The Cycle of Sangsaric Phenomena
The Christian Bible and the Moslem Koran are oriented toward the enigmatic question of life after death. Their prophets and devotees considered spiritual experiences as unswaying truths inspired from God. At no time did either believe these experiences a form of hallucinatory vision.
The Bardo Thodol (The Tibetan Book of the Dead) accepts every vision without exception -- spiritual beings, gods or demons, paradises or places of torment -- as illusionary, being based upon what is known as sangsaric phenomena. The Bardo Thodol views the problem of the after-death state as psyche-physical; its aim is to instruct the Dreamer to awaken into Reality and thus free himself from the obscurations of sangsaric illusions. The alternatives of the psyche in Buddhism, based on the Bardo, are Nirvana (liberation) and Sangsara (existence of unending change and becoming, the cycle of birth to death to birth.) Sangsaric illusions are equated to what the Hindus call the grand illusion -- Maya.

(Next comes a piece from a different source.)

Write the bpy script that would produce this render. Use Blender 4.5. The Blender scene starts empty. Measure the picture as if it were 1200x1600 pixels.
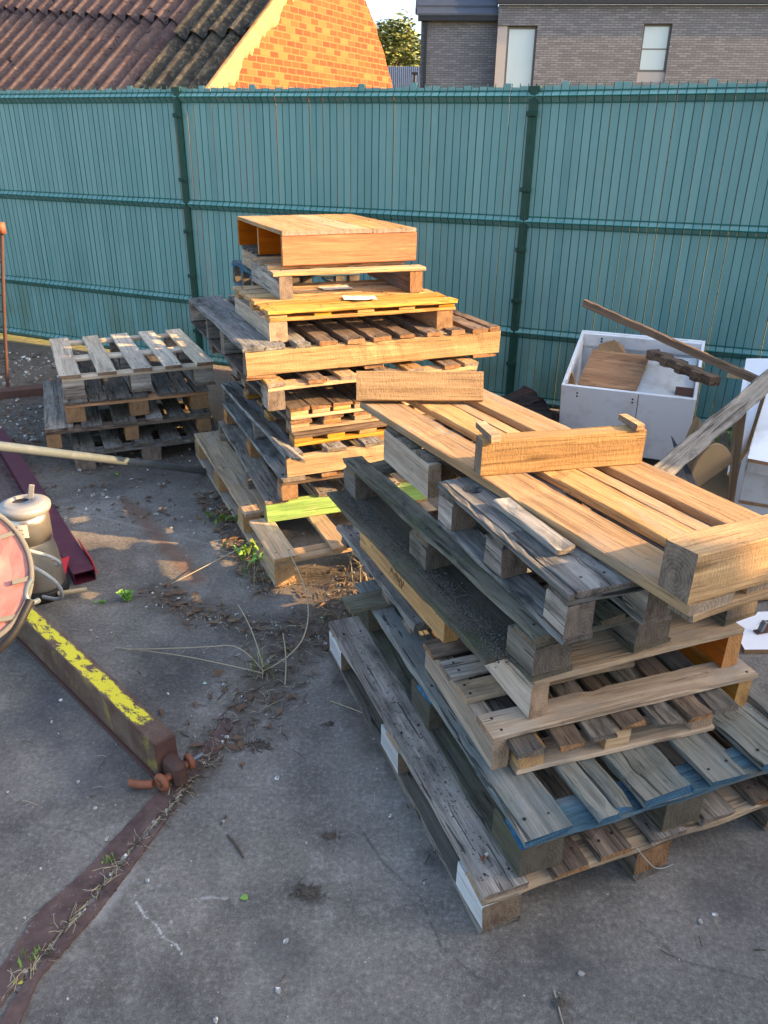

My intention in the Cycle of Sangsaric was to evoke images from the concept that the psyche functions after death. The series is a journey of the mind from death to rebirth.
The work of art and the viewer are microcosmic images of this same phenomena. As death reflects life in the past tense, life also mirrors the image of death in the present. The artifact reflects the artist's mind in the past tense and lives when observed by the viewer who mirrors this reflection in his own mind. They are part of the universal duality of reflecting imagery (hallucinatory visions) experienced by all living and non-living forms -- the endless cycle of sangsaric existence.
Although the Bardo Thodol is the inspiration for the series, there is no direct tie. The prints are not illustrations. To approach them as such would be a misunderstanding of their intent.